The Black Guard don't seem as bad as the Janissaries yet, unlike the Janissaries (who were meant as a proper army from the start) the Black Guard is still a royal guard. This update doesn't describe them as a swaggering force proud and strong enough to dictate terms to everyone else-- they are always playing second fiddle, first to the Banu Angelino and then al-Nasr. Although they cooperate in scheming the scheming is, so far, initiated by other actors that deserve the blame for the fall of the Hizamids a lot more.
I think Europe avoided the troubles posed by Muslim standing armies because they didn't have their own standing armies until much later. During the Middle Ages they relied on a mix of mercenaries, levies, and conscripts that gathered only for specific campaigns. Exceptions to this, like Matthias Corvinus's Black Army, didn't last long (the Army was dissolved by his successor). And even then politics wasn't safe from military intervention. England was gathering some big armies in the Wars of the Roses, sure... after over a century of interstate war and a decade or two of civil war made war in general a lucrative profession, especially for military entrepreneurs like Warwick. If Europe avoided the problems of a single standing army trying to capture the central government and run it themselves, it still ended up with several smaller armies trying to sabotage the central government, with some success in pre-Valois France and rather more in the Holy Roman Empire.

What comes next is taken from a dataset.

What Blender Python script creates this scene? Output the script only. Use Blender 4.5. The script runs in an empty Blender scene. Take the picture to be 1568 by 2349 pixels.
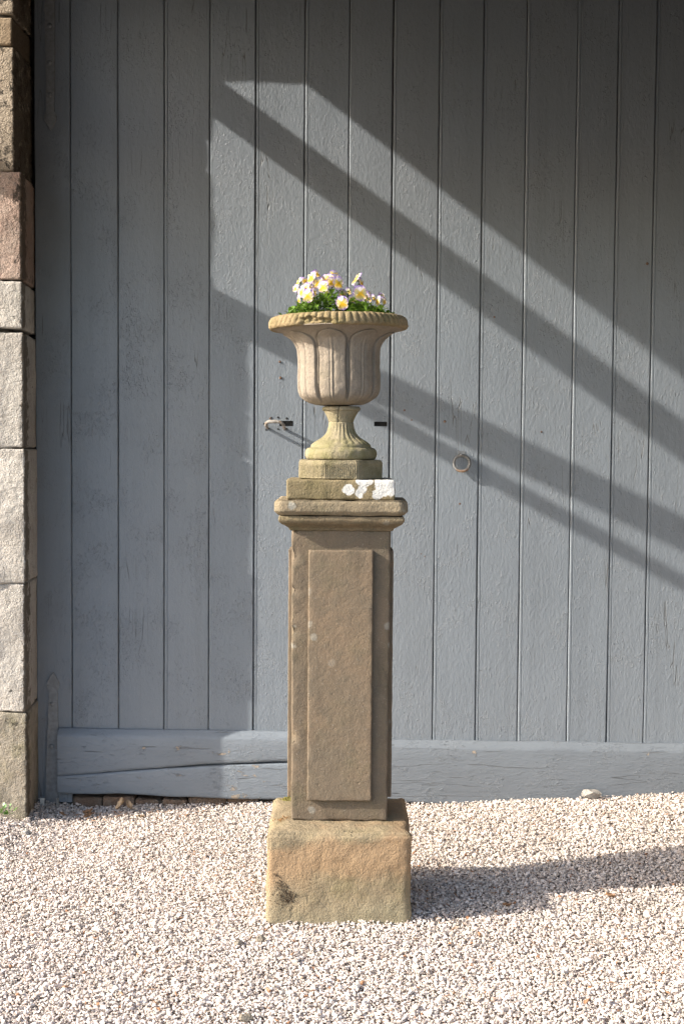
import bpy, bmesh, math, random
import numpy as np
from mathutils import Vector, Matrix, Euler, noise

random.seed(7)
rng = np.random.default_rng(7)
sc = bpy.context.scene
COL = sc.collection
R = math.radians

# ------------------------------------------------------------------ camera
cam_d = bpy.data.cameras.new('camera')
cam = bpy.data.objects.new('camera', cam_d)
COL.objects.link(cam)
cam_d.sensor_fit = 'HORIZONTAL'
cam_d.sensor_width = 36.0
cam_d.lens = 3000.0 / 1568.0 * 36.0
cam_d.clip_start = 0.05
cam_d.clip_end = 500
cam.matrix_world = (Matrix.Translation((0, 0, 1.5))
                    @ Matrix.Rotation(math.pi / 2 - math.atan(154 / 3000.0), 4, 'X')
                    @ Matrix.Rotation(R(0.43), 4, 'Z'))
sc.camera = cam

# ------------------------------------------------------------------ light
SUN = Vector((3.6, 1.0, -2.1)).normalized()          # direction the light travels
ELEV = math.asin(-SUN.z)
AZIM = math.atan2(-SUN.x, -SUN.y)
world = bpy.data.worlds.new('World')
sc.world = world
world.use_nodes = True
wn = world.node_tree
sky = wn.nodes.new('ShaderNodeTexSky')
sky.sky_type = 'NISHITA'
sky.sun_disc = False
sky.sun_elevation = ELEV
sky.sun_rotation = AZIM % (2 * math.pi)
sky.altitude = 100
sky.air_density = 1.0
sky.dust_density = 2.5
sky.ozone_density = 1.0
wn.links.new(sky.outputs[0], wn.nodes['Background'].inputs[0])
wn.nodes['Background'].inputs[1].default_value = 0.15
sun_d = bpy.data.lights.new('sun', 'SUN')
sun_d.energy = 3.2
sun_d.angle = R(0.55)
sun_d.color = (1.0, 0.93, 0.82)
sun = bpy.data.objects.new('sun', sun_d)
COL.objects.link(sun)
sun.rotation_euler = SUN.to_track_quat('-Z', 'Y').to_euler()
sun.location = (-8, -3, 8)
vs = sc.view_settings
vs.view_transform = 'Standard'
vs.look = 'None'
vs.gamma = 1.0
vs.use_curve_mapping = False
vs.exposure = 1.6
sc.cycles.use_denoising = True
sc.cycles.max_bounces = 6
sc.cycles.diffuse_bounces = 4
sc.cycles.glossy_bounces = 2

# ------------------------------------------------------------------ helpers
def tag(o, label=None, cat=None, group=None, kind=None):
    if label: o['label'] = label
    if cat: o['category'] = cat
    if group: o['group'] = group
    if kind: o['kind'] = kind
    return o

def empty(name, loc, rz=0.0):
    o = bpy.data.objects.new(name, None)
    o.empty_display_size = 0.05
    COL.objects.link(o)
    o.location = loc
    o.rotation_euler = (0, 0, rz)
    return o

def mesh_of(name, verts, faces, smooth=True):
    me = bpy.data.meshes.new(name)
    me.from_pydata([tuple(map(float, v)) for v in verts], [], [tuple(int(i) for i in f) for f in faces])
    bm = bmesh.new(); bm.from_mesh(me)
    bmesh.ops.recalc_face_normals(bm, faces=bm.faces)
    bm.to_mesh(me); bm.free()
    if smooth:
        me.polygons.foreach_set('use_smooth', [True] * len(me.polygons))
    return me

def link(name, me, mat, parent=None, loc=None, rot=None):
    o = bpy.data.objects.new(name, me)
    COL.objects.link(o)
    if mat is not None and len(me.materials) == 0:
        me.materials.append(mat)
    if parent is not None: o.parent = parent
    if loc is not None: o.location = loc
    if rot is not None: o.rotation_euler = rot
    return o

def obj(name, verts, faces, mat, parent=None, smooth=True, loc=None, rot=None):
    return link(name, mesh_of(name, verts, faces, smooth), mat, parent, loc, rot)

def sstep(a, b, x):
    t = min(1.0, max(0.0, (x - a) / (b - a)))
    return t * t * (3 - 2 * t)

def nz(x, y, z=0.0):
    return noise.noise(Vector((x, y, z)))

def fbm(p, f, octv=4, H=0.9):
    return noise.fractal(Vector((p[0] * f, p[1] * f, p[2] * f)), H, 2.1, octv)

def displace(me, fn):
    """move every vertex along its normal by fn(co, normal)"""
    me.update()
    co = [v.co.copy() for v in me.vertices]
    no = [v.normal.copy() for v in me.vertices]
    for v, c, n in zip(me.vertices, co, no):
        v.co = c + n * fn(c, n)
    me.update()

def box_lines(h, r, step):
    inner = h - r
    k = max(1, int(round(2 * inner / step)))
    a = [-h, -h + 0.3 * r, -h + 0.65 * r]
    return np.array(a + list(np.linspace(-inner, inner, k + 1)) + [-x for x in reversed(a)])

def block(hx, hy, hz, r, step, chip=0.0, seed=0.0, cfreq=14.0):
    """rounded, worn box centred on the origin"""
    H = np.array([hx, hy, hz])
    L = [box_lines(h, r, step) for h in H]
    verts, faces, idx = [], [], {}
    def vid(p):
        k = (round(p[0], 6), round(p[1], 6), round(p[2], 6))
        if k not in idx:
            idx[k] = len(verts)
            rr = r
            if chip:
                n = fbm((p[0] + seed, p[1] - seed, p[2] + 2 * seed), cfreq, 3)
                rr = r * min(2.6, max(0.35, 1.0 + chip * n))
            q = np.clip(p, -(H - rr), H - rr)
            d = np.array(p) - q
            ln = np.linalg.norm(d)
            verts.append(q + d * (rr / ln) if ln > 1e-9 else np.array(p))
        return idx[k]
    for ax in range(3):
        a, b = [(1, 2), (2, 0), (0, 1)][ax]
        for s in (-1, 1):
            for i in range(len(L[a]) - 1):
                for j in range(len(L[b]) - 1):
                    f = []
                    for di, dj in ((0, 0), (1, 0), (1, 1), (0, 1)):
                        p = [0, 0, 0]
                        p[ax] = s * H[ax]; p[a] = L[a][i + di]; p[b] = L[b][j + dj]
                        f.append(vid(p))
                    faces.append(f if s > 0 else f[::-1])
    return np.array(verts), faces

def loft(rings, cap0=True, cap1=True):
    M, N = len(rings), len(rings[0])
    verts = [p for r in rings for p in r]
    faces = []
    for i in range(M - 1):
        for j in range(N):
            k = (j + 1) % N
            faces.append((i * N + j, i * N + k, (i + 1) * N + k, (i + 1) * N + j))
    if cap0: faces.append(tuple(range(N))[::-1])
    if cap1: faces.append(tuple((M - 1) * N + j for j in range(N)))
    return verts, faces

def resample(profile, step):
    """Catmull-Rom through a list of (r, z), points about `step` apart"""
    P = np.array(profile, float)
    out = []
    for i in range(len(P) - 1):
        p0, p1, p2, p3 = P[max(i - 1, 0)], P[i], P[i + 1], P[min(i + 2, len(P) - 1)]
        n = max(1, int(np.linalg.norm(p2 - p1) / step))
        for k in range(n):
            t = k / n
            out.append(0.5 * ((2 * p1) + (-p0 + p2) * t + (2 * p0 - 5 * p1 + 4 * p2 - p3) * t * t
                              + (-p0 + 3 * p1 - 3 * p2 + p3) * t ** 3))
    out.append(P[-1])
    return np.array(out)

def lathe(profile, n, fn=None):
    """fn(theta, r, z, i) -> extra radius"""
    rings = []
    for i, (r, z) in enumerate(profile):
        ring = []
        for j in range(n):
            th = 2 * math.pi * j / n
            rr = r + (fn(th, r, z, i) if fn else 0.0)
            ring.append((rr * math.cos(th), rr * math.sin(th), z))
        rings.append(ring)
    return loft(rings)

def tube(points, radii, n=8):
    rings = []
    P = [Vector(p) for p in points]
    up = Vector((0.13, 0.2, 0.97)).normalized()
    for i, p in enumerate(P):
        d = (P[min(i + 1, len(P) - 1)] - P[max(i - 1, 0)]).normalized()
        a = d.cross(up)
        if a.length < 1e-3: a = d.cross(Vector((1, 0, 0)))
        a.normalize(); b = d.cross(a).normalized()
        r = radii[i] if hasattr(radii, '__len__') else radii
        rings.append([tuple(p + (a * math.cos(2 * math.pi * k / n) + b * math.sin(2 * math.pi * k / n)) * r) for k in range(n)])
    return loft(rings)

def prism(outline, y0, y1, bevel=0.0):
    """outline in (x, z), extruded from y0 (back) to y1 (front)"""
    c = np.mean(np.array(outline), axis=0)
    def ring(y, s):
        o = []
        for x, z in outline:
            d = np.array([x, z]) - c
            ln = np.linalg.norm(d)
            k = (ln - s) / ln
            o.append((c[0] + d[0] * k, y, c[1] + d[1] * k))
        return o
    s = 1 if y1 > y0 else -1
    return loft([ring(y0, 0), ring(y1 - s * bevel, 0), ring(y1, bevel)])

# ------------------------------------------------------------------ node helper
class NT:
    def __init__(self, name):
        self.mat = bpy.data.materials.new(name)
        self.mat.use_nodes = True
        self.t = self.mat.node_tree
        self.bsdf = self.t.nodes['Principled BSDF']
        self.out = self.t.nodes['Material Output']
    def n(self, typ, ins=None, **props):
        nd = self.t.nodes.new(typ)
        for k, v in props.items(): setattr(nd, k, v)
        for k, v in (ins or {}).items(): self.set(nd, k, v)
        return nd
    def set(self, nd, k, v):
        s = nd.inputs[k]
        if isinstance(v, bpy.types.NodeSocket): self.t.links.new(v, s)
        else: s.default_value = v
    def math(self, op, a, b=0.0, c=0.0, clamp=False):
        nd = self.n('ShaderNodeMath', {0: a, 1: b, 2: c}, operation=op)
        nd.use_clamp = clamp
        return nd.outputs[0]
    def vmath(self, op, a, b):
        nd = self.n('ShaderNodeVectorMath', {0: a, 1: b}, operation=op)
        return nd.outputs[0]
    def noise(self, co, scale, detail=4.0, rough=0.55, dist=0.0):
        return self.n('ShaderNodeTexNoise', {'Vector': co, 'Scale': scale, 'Detail': detail, 'Roughness': rough, 'Distortion': dist}).outputs[0]
    def ramp(self, fac, a, b, lo=0.0, hi=1.0):
        return self.n('ShaderNodeMapRange', {0: fac, 1: a, 2: b, 3: lo, 4: hi}, interpolation_type='SMOOTHSTEP').outputs[0]
    def mix(self, fac, a, b, blend='MIX'):
        nd = self.n('ShaderNodeMix', None, data_type='RGBA', blend_type=blend)
        self.set(nd, 0, fac)
        for k, v in ((6, a), (7, b)):
            if not isinstance(v, bpy.types.NodeSocket) and len(v) == 3: v = (*v, 1)
            self.set(nd, k, v)
        return nd.outputs[2]
    def coords(self, rand=5.0):
        co = self.n('ShaderNodeTexCoord').outputs['Object']
        if rand:
            r = self.n('ShaderNodeObjectInfo').outputs['Random']
            off = self.n('ShaderNodeCombineXYZ', {0: self.math('MULTIPLY', r, rand), 1: self.math('MULTIPLY', r, rand * 3.7), 2: self.math('MULTIPLY', r, rand * 2.3)}).outputs[0]
            return self.vmath('ADD', co, off)
        return co
    def bump(self, height, dist, strength=1.0, normal=None):
        ins = {'Height': height, 'Distance': dist, 'Strength': strength}
        if normal is not None: ins['Normal'] = normal
        return self.n('ShaderNodeBump', ins).outputs[0]
    def done(self, color=None, rough=None, normal=None, spec=None):
        b = self.bsdf
        if color is not None: self.set(b, 'Base Color', color if isinstance(color, bpy.types.NodeSocket) or len(color) == 4 else (*color, 1))
        if rough is not None: self.set(b, 'Roughness', rough)
        if normal is not None: self.set(b, 'Normal', normal)
        if spec is not None: self.set(b, 'Specular IOR Level', spec)
        return self.mat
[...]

The examples most similar to the Muslim case (wars over the central government) would probably be the Carolingians, who were the Merovingians' "mayors of the palace" until they took the palace for themselves; the Norman conquerors of Southern Italy; the Sforzas, a dynasty of upjumped condottieri who rose and fell by the sword; the Dutch Republic, essentially a confederation of urban militias and merchant fleets; Napoleon taking over Revolutionary France.